Rover Cars

UK CAR Review: Rover 416Gsi



Rovers Zingy little 1.6 engine in a Honda Concerto Chassis. To the plain bigoted that doesn’t sound very good does it. The Last vestiges of the old BL, Austin Rover, cant make decent engines can they? And Honda for god sake, they make great engines but they don’t make great chassis do they?

Well I’m sorry but your living in the past. Honda make decently engineered cars with fine chassis, and Rovers late model motors were a million miles from the sluggy old A, B and C series efforts they inflicted on the British public for the best part of 40 years.

The whole concept of these cars was just so right in their day, they helped Steady the Rover ship, making it attractive too the asset stripping krauts, and at least had a part in allowing the phoenix to arise from the flames. Its doubtful if any of Rovers would still exist if the Japanese sourced recovery hadn’t put a bit of a gloss back onto Rovers well-tarnished image. The Honda derived Rover 600 clung on until, the BMW influenced 75 arrived, just before BMW bailed out and the 400/45 is still there. It’s strange how despite BMW’s ownership the Rover range still owes more to Honda partnerships than BMW influence.  

In essence the 416 is a Honda touched and smartened up to suit western tastes, and driven by a smart performing Rover motor. 

Rovers have a bit of an image crisis though. They still have one now. In the days of the 416, Rover seemed to have decided to aim squarely at the middle aged – and elderly market.
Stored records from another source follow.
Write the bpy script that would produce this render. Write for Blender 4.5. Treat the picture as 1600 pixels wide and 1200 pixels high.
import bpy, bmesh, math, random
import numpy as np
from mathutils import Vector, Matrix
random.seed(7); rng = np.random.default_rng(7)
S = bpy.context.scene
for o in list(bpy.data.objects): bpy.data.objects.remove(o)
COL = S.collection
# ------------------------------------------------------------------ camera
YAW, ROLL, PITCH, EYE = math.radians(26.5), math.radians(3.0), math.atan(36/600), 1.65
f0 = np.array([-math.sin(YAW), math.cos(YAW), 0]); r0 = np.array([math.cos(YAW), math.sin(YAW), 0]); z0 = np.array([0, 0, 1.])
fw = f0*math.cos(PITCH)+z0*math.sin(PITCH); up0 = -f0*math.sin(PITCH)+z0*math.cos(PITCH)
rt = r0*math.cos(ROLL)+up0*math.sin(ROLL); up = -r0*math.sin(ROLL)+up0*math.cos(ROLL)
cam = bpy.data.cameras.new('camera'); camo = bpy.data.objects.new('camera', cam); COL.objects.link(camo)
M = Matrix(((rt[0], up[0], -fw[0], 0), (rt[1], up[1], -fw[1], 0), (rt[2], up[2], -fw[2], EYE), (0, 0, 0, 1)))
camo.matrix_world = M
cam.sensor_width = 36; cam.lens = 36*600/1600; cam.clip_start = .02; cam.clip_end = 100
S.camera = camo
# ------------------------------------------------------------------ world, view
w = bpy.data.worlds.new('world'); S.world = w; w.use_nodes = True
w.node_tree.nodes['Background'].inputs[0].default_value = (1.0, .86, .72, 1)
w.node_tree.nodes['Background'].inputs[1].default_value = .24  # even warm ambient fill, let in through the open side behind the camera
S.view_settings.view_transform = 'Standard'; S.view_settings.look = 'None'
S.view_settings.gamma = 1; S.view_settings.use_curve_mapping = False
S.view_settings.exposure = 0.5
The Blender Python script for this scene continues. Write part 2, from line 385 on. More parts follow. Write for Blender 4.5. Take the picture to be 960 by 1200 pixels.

Hence despite the smartness of the exteriors, they have some rather dowdy interiors.  In this case it’s a rash out break of grey and beige, presumably to suit someone 5 years younger than the Total beige out of other versions. (That would make it in and around the pre-pensioner 50-60 market then)

It was actually quite a successful tack at the time, add in the strips of plastic wood to echo back to the Rovers of old driven by your Great Aunt Ethel, and the little Rover did a reasonable job of packing in the not so young at heart, Happy in the knowledge that their smart little Rovers were way classier than any Escort or Orion could ever be, and safe in the thought that a least a Re-badged Japanese car wouldn’t fall to bits.

It’s slightly strange then to drive the 416 and discover its not quite the pension collection mobile you thought it to be. The overriding impression that’s left on you comes from the engine.

It’s a rev happy banzai little unit that needs a sack full of revs to get going and then zips on ever harder to its heady heights. It has a rev-counter but you don’t need it as the power band is announced by the cacophony of a dozen un-oiled sewing machines plugged into a three-phase supply. It’s not so much a deeply strained sound, much more a horde of angry wasps on drugs. Extra sound insulation would be a definite bonus.

The steering, pedals and gear shift all join in the little game with a quick sharp responsive feel. The Gearbox is surprisingly slick considering the treacle stirring effort of the diesel versions, the pedals have a light sharp feel but also have a strangle short stunted travel feel to them. Short clutch and brakes are fine, but the short throttle makes balancing the revs at getaway a little difficult.

Despite a shot CV joint, the steering still showed enough of what its really like, with almost nervously quick response at speed. The CV joint did rather spoil any impressions that should be made with larger amounts of lock on, but I’m pretty sure a good one would have smooth responsive steering.

Ride is of the firm variety, which helps the vehicle maintain a composed feel through the bends   at least until the bumps started to cause the tyres to lose adhesion. Feel back through the wheel is though fairly limited other than shock when the firm suspension runs out of travel.

Turning circle is never a strong point on east-west front drive installations, on Rovers it seems to be even worse than normal, but its always been an Austin-Rover trait.

This one was a GSI, which means electric windows, Mirrors and sunroof. It also   has some improved seats with small side squabs, which are quite comfortable despite the non-adjustable height and the sit up and beg position.  It on this vehicle means a set of alloys, which may or may not be original. They were shod with some low profile tyres of dubious benefit. Just 185 wide but rubber band thickness sidewalls, they ride fairly roughly, but more importantly have a very small rolling circumference. This gives a very low top gear, great for in gear response, but bringing the wailing engine onto song above 60mph and making motorway speeds distractingly noisy. 

The 416 are falling toward banger prices and for your little money you get a practical little saloon that’s much more pleasant than most of its ageing competitors. The boots a reasonable size, the large glass area gives a light airy feel and easy vision all rounds.  But the best part for those who are fiscally challenged is the zippy and economical motor its just a shame its image is so middle aged.